Negligenciar a conservação das obras também significa um desperdício dos esforços pessoais, criativos e empresariais de gerações de realizadores e do empenho dos gestores do audiovisual ao longo do século 20, bem como a relegação ao esquecimento de grandes momentos do cinema brasileiro reconhecidos mundialmente.

Outro motivo primordial para a preservação e a restauração é que as imagens contidas nos filmes revelam a nossa história, nossas visões de mundo, nossos modos de vida nas diferentes épocas —a cultura, a política, a memória do país. Seu objetivo final é a exibição das obras ao público em geral.

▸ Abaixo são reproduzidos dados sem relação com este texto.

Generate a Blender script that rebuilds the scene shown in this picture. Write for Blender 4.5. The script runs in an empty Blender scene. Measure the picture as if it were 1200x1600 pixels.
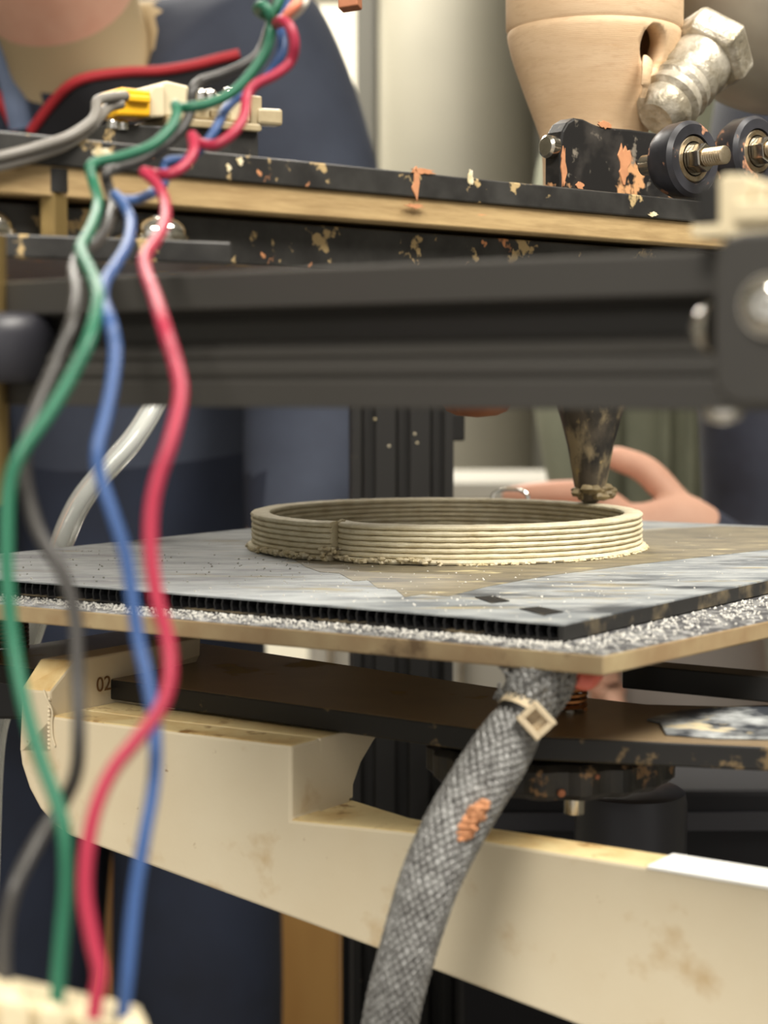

Depois, certamente contribuirão para a difusão de conhecimento e formação de plateia, informação a historiadores e pesquisadores, e para o deleite dos cinéfilos. Aos estudantes e profissionais de cinema, o conhecimento da técnica e da linguagem do passado ilumina realizações presentes que projetam o futuro. Grandes filmes são bússolas para as gerações de hoje e para as que virão.

É urgente que os próprios produtores, realizadores independentes e atuais gestores do audiovisual compreendam a importância de conciliar o passado e o presente da cinematografia do país.

No Rio de Janeiro, por exemplo, o plano de ação da Lei Paulo Gustavo da Secretaria de Estado de Cultura e Economia Criativa prevê a destinação de cerca de R$ 100 milhões para o audiovisual, mas apenas 1,5% desse valor será voltado ao edital de apoio à memória e preservação. Serão selecionados somente nove projetos para a digitalização de acervos e nenhum para a restauração.

No âmbito municipal, a Riofilme lançou editais para produção, distribuição e exibição da ordem de R$ 64 milhões, sem que haja nenhuma destinação para preservar e restaurar. Como disse Gustavo Dahl, não se trata de criticar o descaso histórico com as imagens que o país produz no cinema e indicar a sua dificuldade em assumir uma identidade, mas de "sinalizar dramaticamente a urgência de uma atuação na salvaguarda de um patrimônio cultural e econômico" —uma questão também de autoestima.

A boa notícia é que tem se falado sobre o assunto em alguns fóruns e festivais de cinema. Esperamos que gestores e demais agentes passem das conversas à ação, enquanto um dos melhores restauradores entre os poucos existentes no país roda pelas ruas de São Paulo trabalhando como motorista de aplicativo.